Why I still love Ruby
Hopsoft
Posted on January 13, 2020
Language and Cognition
Philosophers and linguists have long asked the question, Does the language we speak shape the way we think?
We now have academic research to help answer this fascinating question. The data seems to indicate that language does indeed affect the way we think. It can even impact our ability to perform.
Lera Boroditsky, Ph.D has a wonderful TED talk that introduces linguistic and cognitive studies to the masses.
She demonstrates that language influences a tremendous amount of the way we perceive and interact with the world. Everything from our sense of direction to our understanding of time and distance. It touches our ability to count or quantify, our awareness of colors, our perception of intent, credit and blame, even our concepts of gender.
Our language changes what we pay attention to and notice. What we place emphasis on. What our biases are. It impacts our capacity and speed at which we can accomplish various tasks. It can even change the physical characteristics of our brain.
Language acts as a stepping stone into entirely new cognitive realms and can lead to big differences in creative and intellectual ability.
The Ruby Language
Yukihiro Matsumoto (Matz) has indicated that Ruby was inspired and influenced by several other programming languages. Lisp, Smalltalk, Perl, Eiffel, Ada, Basic, and others. More recently, Rust, Go, and Elixir.
I knew many languages before I created Ruby, but I was never fully satisfied with them. They were uglier, tougher, more complex, or more simple than I expected.

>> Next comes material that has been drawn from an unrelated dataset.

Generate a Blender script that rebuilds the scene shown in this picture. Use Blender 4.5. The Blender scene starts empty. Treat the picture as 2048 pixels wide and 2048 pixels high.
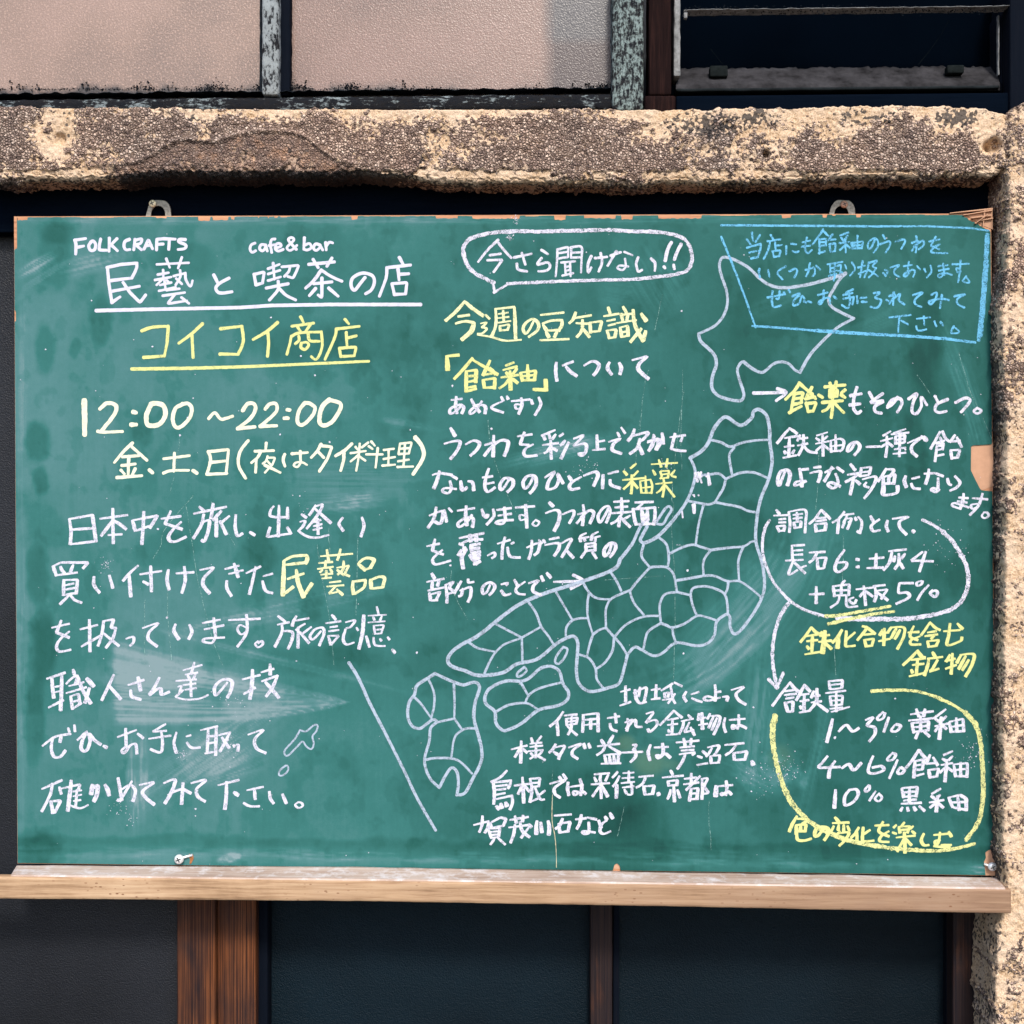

Throughout the development of the Ruby language, I’ve focused my energies on making programming faster and easier.
Ruby is designed to make programmers happy.
-Matz
Why I still love Ruby
Ruby has a long history of assimilating the best ideas, patterns, and practices from other programming languages. In many ways, it is the convergence of the most exceptional features from other languages.
Admittedly this can feel messy or chaotic at times, but it delivers the widest range of options to the programmer. Ruby's culture of embracing and including the best from other languages dramatically increases the solution space and directly impacts our capacity to think and perform as developers.
Does this mean we should ignore other languages and trust the MRI team will always get it right? Of course not. Learning another language will improve your ability to work with Ruby... or any language for that matter.
To have a second language is to have a second soul.
-Charlemagne
Having said that, Ruby is the most malleable and flexible language I've ever worked with. It frees my mind to explore solutions that I may not have considered or even been aware of in another language.
A short note on Rails
I should point out that Rails wouldn't exist without Ruby. DHH appropriated Ruby's culture of inclusivity and created a framework that is a delightful melting pot of tools, patterns, and techniques. All made possible by Ruby. Language choice may also help explain why no other web framework has materialized that shares the same eminence and stamina.
This is why I still love Ruby, even after 10 years of working with it.